El Rey ha muerto, viva el Rey. En esta frase de siete palabras se comprime el ágil proceso de sucesión en un régimen monárquico. El cuerpo del difunto soberano aún yace tibio, cuando ya se festeja el comienzo de un nuevo reinado. La velocidad en el cambio de la corona es un mecanismo para garantizar la estabilidad política. En un parpadeo, el nuevo Rey asume las riendas del poder antes que se despierten las tentaciones de otros personajes de la nobleza que también ambicionan a ocupar el trono. En las democracias, los procesos de sucesión son un poco más complicados ya que no es el capricho de la divinidad sino la voluntad de los ciudadanos quien elige al nuevo gobernante.
En México tenemos uno de los procesos de sucesión más lentos del mundo. En Gran Bretaña, si hay cambio de gobierno, el camión de mudanzas pasa a recoger las chivas del primer ministro saliente un par de días después de las elecciones. El nuevo ocupante del número 10 de la calle Downing ingresa a la residencia del jefe de Gobierno británico pocas horas más tarde.
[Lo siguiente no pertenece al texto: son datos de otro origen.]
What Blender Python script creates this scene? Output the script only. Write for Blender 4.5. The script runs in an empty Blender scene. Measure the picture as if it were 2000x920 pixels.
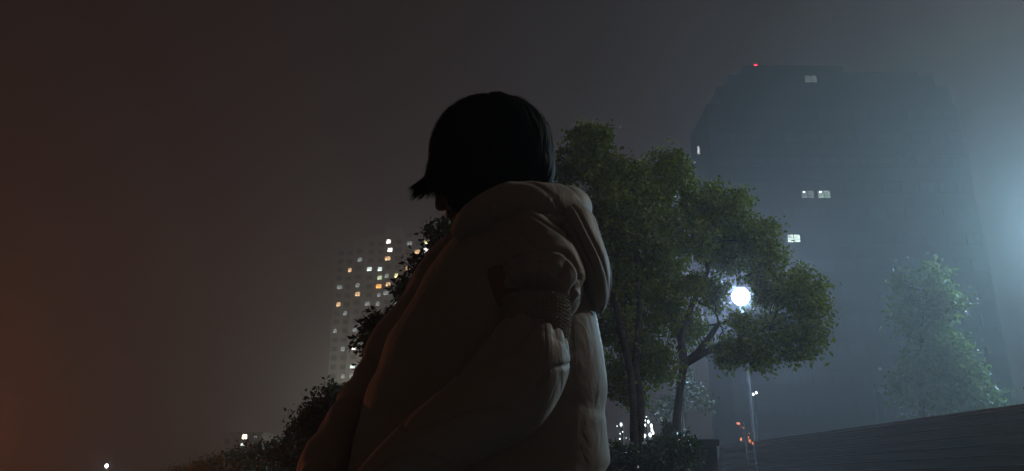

En Estados Unidos, las elecciones son en noviembre y la toma de posesión ocurre en enero, dos y medio meses después. En nuestro país hay cinco meses entre el día de la elección y el instante en que el presidente entrante se tercia la banda en el pecho. En el interregno del año 2000, Vicente Fox perdió una oportunidad histórica entre el desconcierto y la frivolidad. Seis años después, Felipe Calderón invirtió todo su esfuerzo y capital político en asumir el cargo y preservar la gobernabilidad del país.
En el 2012, las controversias derivadas de la elección se están atendiendo por medio de las instituciones judiciales. La izquierda y el PAN han recurrido a los tribunales para despejar la incertidumbre sobre la influencia del dinero en la emisión del sufragio. Los jueces tendrán que dirimir si los dichos de AMLO están sustentados en la evidencia o la estridencia. A pesar del pleito judicial y mediático sería un desperdicio histórico dejar pasar el tercer interregno de la transición democrática mexicana. Los tres procesos de sucesión presidencial acumularían 15 meses, donde la República despilfarró valioso tiempo en las quinielas del gabinete.
Dicen los fotógrafos que la mejor luz para alimentar su oficio ocurre en las horas del alba y el ocaso. En la política mexicana sucede algo semejante, durante ese periodo entre el crepúsculo de un sexenio y el albor del siguiente. Ese intervalo entre dos gobiernos es un lapso donde la responsabilidad de los cambios se puede distribuir entre dos presidentes. Las facturas y responsabilidades de las refor- mas se reparten entre el legado de un mandatario y la emergente autoridad de su sucesor. Además, en el interregno no hay elecciones ordinarias en estados y municipios que distraigan la atención de los partidos. La aprobación de la reforma laboral se canceló dos veces, primero por las elecciones a gobernador del Estado de México, en 2011, y después por los comicios federales del 2012. En 2013 habrá votaciones para gobernador en Baja California.
Parece una ingenuidad suponer que en medio de la tensión postelectoral se puede pensar en reformas de gran calado. Con el movimiento #YoSoy132 en las calles y plazas del país parecería un superávit de candor suponer que el horno está a la temperatura para cocinar bollos. Sin embargo, la propuesta que presentó el PRI para fortalecer la transparencia en los tres niveles de gobierno debería tener algún eco en la agenda del PAN y el PRD. Mientras no haya instituciones sólidas de fiscalización y transparencia en estados y ayuntamientos, México tendrá una democracia sin rendición de cuentas. La democracia no sólo es un mecanismo para elegir a los individuos que detentan el ejercicio de la autoridad política, sino un sistema de pesos y contrapesos para ponerle frenos a dicho poder.